The Anthony E. Kaye Memorial Essay Award honors Tony Kaye (1962-2017), an innovative scholar of slavery at Penn State University and the National Humanities Center. Tony was an active member of the Society of Civil War Historians and one of the founding editors of the Journal of the Civil War Era. Tony’s contributions helped to make the journal an immediate success, engaging scholars across a wide variety of fields. The George and Ann Richards Civil War Era Center, the Journal of the Civil War Era, UNC Press, and the Society of Civil War Historians created this award to honor Tony’s passion for putting scholars in disparate fields in conversation with each other to enrich our understanding of the past.
Congratulations to J. Jacob Calhoun
The Journal of the Civil War Era is pleased to announce that Dr. J. Jacob Calhoun has been selected as the recipient of the Anthony E. Kaye Memorial Essay Award for 2025. His winning essay is titled, “‘Nothing was known of the dead’: Coroners and the Massacres of 1866.”
The prize committee, consisting of Paul Barba (chair), Erin Mauldin, and Whitney Stewart, praised the article as follows: “By closely and creatively interrogating the records of the coroner’s offices in Memphis and New Orleans in the aftermath of the 1866 massacres, Calhoun reveals the vast power and responsibility vested in these officials and their institutions. Significantly, Calhoun demonstrates in convincing fashion how these men shaped both the government’s investigations of mass racist violence and how historians have interpreted these pivotal moments in Civil War era history. Insightful and meticulous, Calhoun’s essay brings into relief the enduring methodological value of close readings and comparative lenses.”
Calhoun is a Byron K. Trippet Assistant Professor of History and the David A. Moore Chair in American History at Wabash College. He was a Postdoctoral Fellow of the Nau Center for Civil War History 2024-2025, and he received his PhD from the University of Virginia in 2024. His research focuses on the history of emancipation and Reconstruction, specifically the intersection between politics, race, and violence.
Past Winners
2023 – Lindsey Peterson, “‘Homebuilders’: Gender and Union Commemoration in the Trans-Mississippi West”

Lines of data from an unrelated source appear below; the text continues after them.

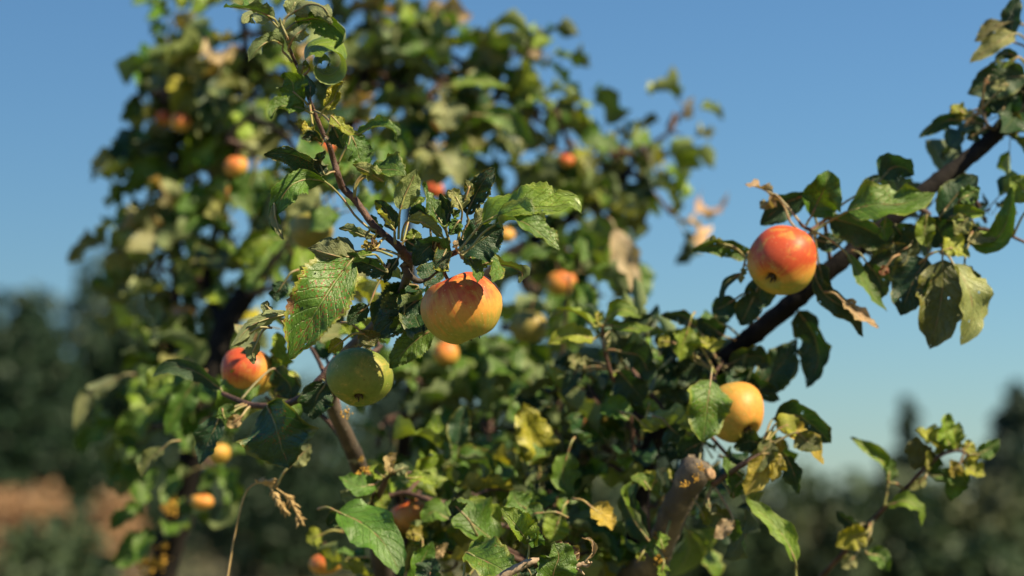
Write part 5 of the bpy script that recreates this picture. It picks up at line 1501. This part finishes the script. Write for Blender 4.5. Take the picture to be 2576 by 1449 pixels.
apple(1114, 308, 3.32, 58, (0.1, 1, 0.1), (0.2, 0.4, 0.6), 0.95, GO, 'red apple showing below a pale leaf at upper centre', 0.85, None, 18)
apple(1496, 1080, 2.75, 76, (0.1, 1, 0.1), (0.3, 0.6, 0.5), 0.95, GO, 'bright orange apple broken up by leaf shadows, lower centre', 0.9, None, 19)
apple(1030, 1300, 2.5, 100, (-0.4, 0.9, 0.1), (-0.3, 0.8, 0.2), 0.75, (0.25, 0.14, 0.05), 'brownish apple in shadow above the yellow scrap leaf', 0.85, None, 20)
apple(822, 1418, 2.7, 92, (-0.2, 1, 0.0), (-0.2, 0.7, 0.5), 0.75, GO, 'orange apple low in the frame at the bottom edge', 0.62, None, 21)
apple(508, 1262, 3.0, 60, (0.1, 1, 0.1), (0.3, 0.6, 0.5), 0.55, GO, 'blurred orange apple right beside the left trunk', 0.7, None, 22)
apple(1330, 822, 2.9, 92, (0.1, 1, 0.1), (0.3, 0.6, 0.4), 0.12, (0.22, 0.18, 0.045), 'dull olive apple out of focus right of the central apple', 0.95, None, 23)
apple(1272, 592, 3.1, 46, (0.1, 1, 0.1), (0.3, 0.6, 0.4), 0.4, GO, 'small yellow apple behind the lower right sharp leaf', 0.9, None, 24)
apple(1092, 478, 3.3, 52, (0.1, 1, 0.1), (0.2, 0.6, 0.5), 1.0, (0.22, 0.08, 0.035), 'dark red apple under the star of pale leaves, upper centre', 0.9, None, 25)
apple(820, 372, 2.9, 42, (0.1, 1, 0.1), (0.3, 0.6, 0.4), 0.95, GO, 'small orange apple just right of the sharp twig', 0.9, None, 26)
apple(1425, 405, 3.4, 40, (0.1, 1, 0.1), (0.2, 0.6, 0.5), 0.9, GO, 'small blurred red apple in the upper right foliage', 0.9, None, 27)

# ================================================================== dry grass stalk
gb = ground_at(560, 2.3)
GS = empty('grass_stalk', (gb[0], gb[1], 0), 'tall dry grass stalk with drooping straw seed heads', 'grass')
pts = np.array([[gb[0], gb[1], 0], list((np.array(gb) + P(566, 1500, 2.3)) / 2), list(P(564, 1510, 2.3)), list(P(573, 1449, 2.3)), list(P(592, 1340, 2.3)), list(P(622, 1232, 2.3)), list(P(648, 1214, 2.3)), list(P(672, 1212, 2.3))])
V, F = tube(spline(pts, 60), np.linspace(0.0013, 0.0008, 60), 6)
mb = MB(); mb.add(V, F); mb.build('stem', [M_STRAW], GS)
def head(a, c, e, seed):
    rs = np.random.default_rng(seed)
    path = spline(np.array([P(*a, 2.3), P(*c, 2.3), P(*e, 2.3)]), 16)
    mb = MB()
    V, F = tube(path, 0.0007, 5); mb.add(V, F)
    for i in range(5, 16):
        for k in range(3):
            dv = nrm(path[min(i, 14) + 1] - path[min(i, 14)] + rs.normal(0, 0.35, 3) * 0.004 * 0.4) + rs.normal(0, 0.3, 3)
            q = path[i]
            V, F = tube(np.array([q, q + nrm(dv) * 0.004, q + nrm(dv) * 0.0085]), [0.0006, 0.0014, 0.0002], 5)
            mb.add(V, F)
    mb.build('seed_head', [M_STRAW], GS)
head((630, 1222), (655, 1212), (682, 1210), 1)
head((668, 1210), (692, 1245), (714, 1282), 2)
head((672, 1212), (735, 1262), (752, 1308), 3)
lichen(P(385, 1405, 3.2), 0.02, 41, bpy.data.objects['trunk'])
lichen(P(432, 1278, 3.16), 0.011, 42, bpy.data.objects['trunk'])
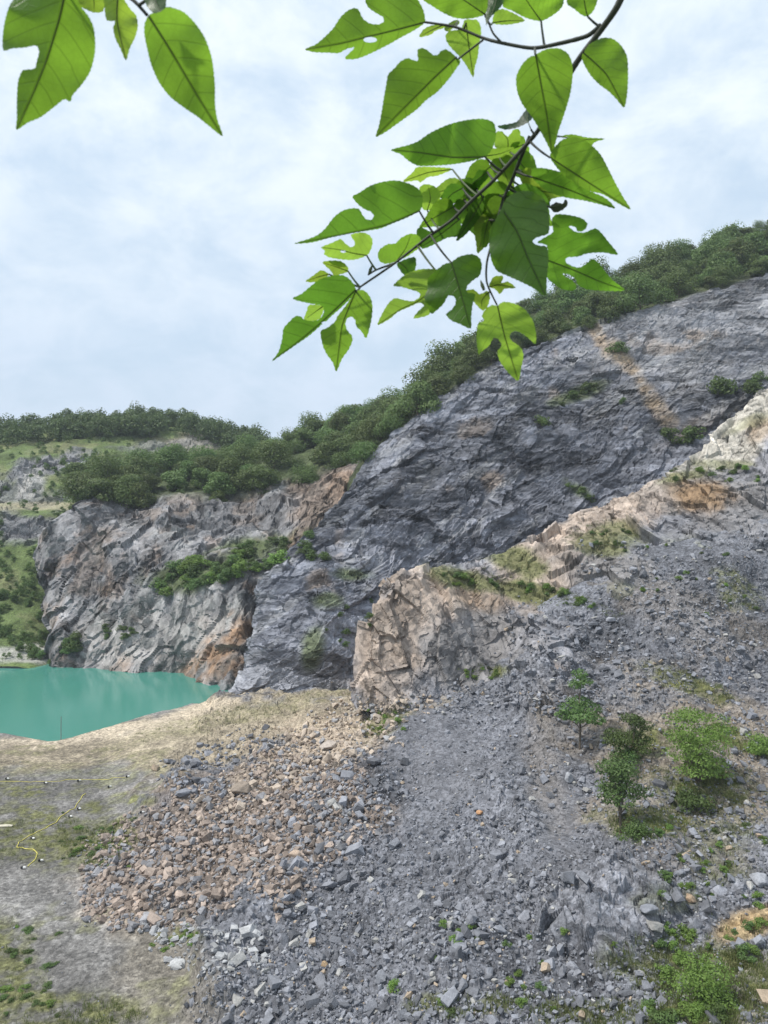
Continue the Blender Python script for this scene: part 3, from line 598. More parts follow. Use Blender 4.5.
def d_scree(px, py, p):
    z = nzp(p, 3.5, 311) * .4
    toe = np.interp(py, [500, 700, 735, 780, 840, 880, 930, 960, 1024, 1160], [430, 400, 360, 340, 330, 300, 230, 195, 190, 175])
    d = sstep(-10, 40, px - toe + z * 40)
    d *= 1 - .45 * blob(px, py, 440, 750, 45, 65, -30, z); d *= 1 - .6 * blob(px, py, 560, 810, 30, 60, 0, z)
    d *= 1 - .75 * np.maximum.reduce([blob(px, py, 655, 745, 80, 36, 0, z), blob(px, py, 700, 985, 70, 45, 0, z), blob(px, py, 640, 825, 40, 16, 0, z), blob(px, py, 612, 905, 55, 34, -12, z), 1.3 * blob(px, py, 748, 925, 45, 18, -22)])
    lim = np.interp(px, [340, 500, 560, 620, 690, 768], [700, 690, 600, 580, 545, 530]); d *= sstep(-14, 14, py - lim + z * 20)
    return d * (.6 + .4 * np.clip(z * 2.5, -1, 1))
def d_block(px, py, p):
    z = nzp(p, 3.5, 313) * .4
    return np.maximum.reduce([blob(px, py, 580, 645, 75, 34, 18, z), blob(px, py, 660, 585, 80, 36, 25, z) * .8, blob(px, py, 725, 650, 60, 40, 30, z) * .7, blob(px, py, 570, 700, 30, 30, 0, z) * .6, blob(px, py, 585, 770, 40, 40, 0, z) * .5,
                              blob(px, py, 430, 940, 70, 30, -10, z) * .7, blob(px, py, 500, 700, 30, 14, 0, z) * .4, blob(px, py, 300, 930, 60, 30, 0, z) * .6, blob(px, py, 260, 985, 60, 40, 0, z) * .5])
def d_floor(px, py, p): return np.where(px < 220, .12, .0) * (py > 745) + blob(px, py, 55, 985, 30, 14, 0) * .8
def d_toe(px, py, p):
    return np.maximum.reduce([blob(px, py, 195, 945, 50, 26, 20), blob(px, py, 235, 950, 40, 22, 0) * .8])
def basec(px, py, n):
    c = np.where((px < 430)[:, None], pinkc(px, py, n), greyc(px, py, n)); return c
def d_base(px, py, p):
    yb = np.interp(px, [330, 360, 400, 440, 500, 560, 600], [700, 704, 704, 698, 690, 700, 690]); return np.exp(-((py - yb - 4) / 10) ** 2) * .8
def palec(px, py, n): return np.array([.33, .335, .345]) * RNG.uniform(.7, 1.25, (n, 1))
def shorec(px, py, n): return np.array([.38, .375, .37]) * RNG.uniform(.6, 1.25, (n, 1))
def d_shore(px, py, p): return np.maximum.reduce([blob(px, py, 30, 655, 60, 9, 0), blob(px, py, 95, 655, 40, 8, 0)])
sets = [cand(10000, (80, 740, 380, 930), .15, .60, 2.2, brownc, d_brown), cand(3200, (180, 700, 410, 820), .15, .75, 1.9, pinkc, d_pink),
        cand(3600, (150, 720, 420, 910), .16, .8, 2.0, greyc, d_dark), cand(46000, (180, 520, 800, 1050), .07, .55, 2.3, greyc, d_scree),
        cand(12000, (220, 540, 800, 1030), .13, .62, 1.9, greyc, d_block), cand(700, (0, 740, 220, 1030), .05, .16, 2.5, greyc, d_floor), cand(700, (130, 900, 300, 990), .12, .5, 1.8, palec, d_toe), cand(2600, (330, 670, 600, 735), .12, .6, 1.9, basec, d_base)]
pos = np.concatenate([s[0] for s in sets]); siz = np.concatenate([s[1] for s in sets]); col = np.concatenate([s[2] for s in sets])
grp = np.concatenate([np.full(len(s[0]), i) for i, s in enumerate(sets)])
pxs, pys = proj(pos); ap = siz / pos[:, 1] * ((pxs > 4) & (pxs < 764) & (pys < 1016))
order = np.argsort(-ap); ind = order[:270]; rest = order[270:]
rot = randrot(len(pos)); pos = pos + np.array([0, 0, 1]) * (siz * .22)[:, None]
scl = np.stack([siz * RNG.uniform(.85, 1.35, len(siz)), siz * RNG.uniform(.75, 1.1, len(siz)), siz * RNG.uniform(.75, 1.1, len(siz))], -1)
o = scatter_join('rubble', SV, pos[rest], scl[rest], rot[rest], M_STONE, col[rest])
tag(o, 'loose grey and brown rubble of small broken stones covering the slopes', 'rubble')
ps, ss, cs = cand(900, (-40, 640, 150, 668), .25, 1.1, 1.8, shorec, d_shore) if False else (None, None, None)
SM = [mesh_np('stone_shape', v, f, M_STONE_O) for v, f in SV]
from mathutils import Matrix
STONE_KIND = {0: ('larger brown angular stone lying in the brown rubble heap beside the quarry floor', 'stones of the brown heap'),
              1: ('larger pale pinkish stone on the sandy slope below the pale outcrop', 'stones below the pale outcrop'),
              2: ('larger dark grey stone between the brown heap and the sandy bank', 'dark stones by the sandy bank'),
              3: ('larger grey stone lying loose on the long slate scree slope', 'stones on the scree slope'),
              4: ('larger blue-grey block in the coarse blocky patches of the scree', 'blocks in the coarse scree'),
              5: ('small stone lying alone on the flat grey quarry floor', 'stones on the quarry floor'),
              7: ('stone fallen at the foot of the pale outcrop', 'fallen stones at the outcrop foot'),
              6: ('pale grey stone at the green toe of the scree slope', 'pale stones at the scree toe')}
for i in ind:
    o = obj('stone', SM[RNG.integers(0, len(SM))]); lb, g = STONE_KIND[int(grp[i])]
    tag(o, lb, 'stone', g); o.color = (*col[i], 1)
    o.matrix_world = Matrix.Translation(pos[i]) @ Matrix(rot[i].tolist()).to_4x4() @ Matrix.Diagonal((*scl[i], 1))
# boulders that stand out
def boulder(px, py, wpx, label, c, flat=.75, seed=1):
    p, n = surf(px, py); r = wpx / 2 / F * p[1]; rng = np.random.default_rng(seed)
    bm = bmesh.new()
    for k in range(16):
        v = rng.normal(size=3); v /= np.linalg.norm(v); bm.verts.new((v[0], v[1] * .9, v[2] * flat))
    bmesh.ops.delete(bm, geom=[g for g in bmesh.ops.convex_hull(bm, input=bm.verts)['geom_interior'] if isinstance(g, bmesh.types.BMVert)], context='VERTS')
    bmesh.ops.bevel(bm, geom=list(bm.edges), offset=.05, segments=1, affect='EDGES')
    bmesh.ops.triangulate(bm, faces=bm.faces); bmesh.ops.subdivide_edges(bm, edges=bm.edges, cuts=2)
    for v in bm.verts:
        v.co *= 1 + .05 * float(fbm(np.array([v.co[:]]) * 3, 3, seed)[0])
    me = bpy.data.meshes.new('boulder'); bm.to_mesh(me); bm.free(); me.materials.append(M_STONE_O)
    o = obj('boulder', me, loc=p + np.array([0, 0, r * .3])); o.scale = (r, r, r); o.color = (*c, 1); return tag(o, label, 'boulder')
boulder(721, 898, 20, 'large blue-grey boulder with flat faces near the ochre mound', (.30, .31, .35), .8, 3)
boulder(695, 899, 15, 'grey boulder with a rust-coloured top beside the larger blue-grey boulder', (.36, .27, .19), .75, 5)
boulder(650, 914, 22, 'low dark slab of a boulder beside the bedrock hump, left of a rusty one', (.22, .23, .26), .45, 6)
boulder(478, 812, 9, 'orange-brown flat stone lying alone among grey scree, below a pale one', (.42, .24, .13), .5, 8)
boulder(568, 778, 16, 'pale grey block on the scree left of the small round tree', (.34, .35, .38), .7, 9)
boulder(240, 790, 24, 'largest dark brown block at the upper edge of the brown heap', (.24, .2, .165), .6, 11)
boulder(329, 747, 20, 'large pinkish grey slab on the sandy slope below the pale outcrop', (.40, .35, .31), .5, 12)
boulder(295, 858, 16, 'largest tan boulder on the lower edge of the brown heap', (.42, .33, .26), .8, 14)
boulder(176, 966, 18, 'whitish block at the green toe of the scree, largest of the pale stones', (.40, .405, .41), .6, 15)
boulder(322, 964, 9, 'ochre-brown stone among blue-grey scree near the bottom', (.40, .29, .18), .7, 16)
boulder(760, 882, 24, 'grey boulder at the right edge above the ochre mound', (.29, .30, .33), .6, 17)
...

2021 – Bryan P. LaPointe, “A Right to Speak: Toward a Political History of Former Slaves Before the American Civil War,” Volume 13, no. 1 (March)
2019 – Robert Colby, “’Negroes Will Bear Fabulous Prices’: The Economics of Wartime Slave Commerce and Visions of the Confederate Future,” Volume 10, Number 4 (December)
Call for Papers: Biennial Anthony E. Kaye Memorial Essay Award
The George and Ann Richards Civil War Era Center, the Society of Civil War Historians, and the Journal of the Civil War Era invite submissions of unpublished essays from early career scholars (doctoral candidates at the writing stage and PhDs not more than three years removed from having earned their degree) for the Anthony E. Kaye Memorial Essay Award. Essays on any topic concerning the history of the Civil War era, broadly defined, will be considered.
This is a biennial award. Submissions are accepted in odd-numbered years, and the award is presented in even-numbered years at the biennial conference of the Society of Civil War Historians (see submission information below). The winning essay will earn the author a $1,000 prize and an additional $500 travel stipend to the Society of Civil War Historians conference. Authors must be willing to attend the conference in order to be eligible for the award. The winning essay will be eligible for publication in the the Journal of the Civil War Era.
Submission information: The deadline is June 1 of odd-numbered years and submissions should be sent to the George and Ann Richards Civil War Era Center (RichardsCenter@psu.edu) with the subject line “Anthony Kaye Memorial Essay Award.” Submissions should be double-spaced and not exceed 11,000 words, including notes. Submissions must include a CV. The award committee prefers submissions written according to The Chicago Manual of Style. The winning essay will be selected by a three-person panel chosen by the JCWE editor.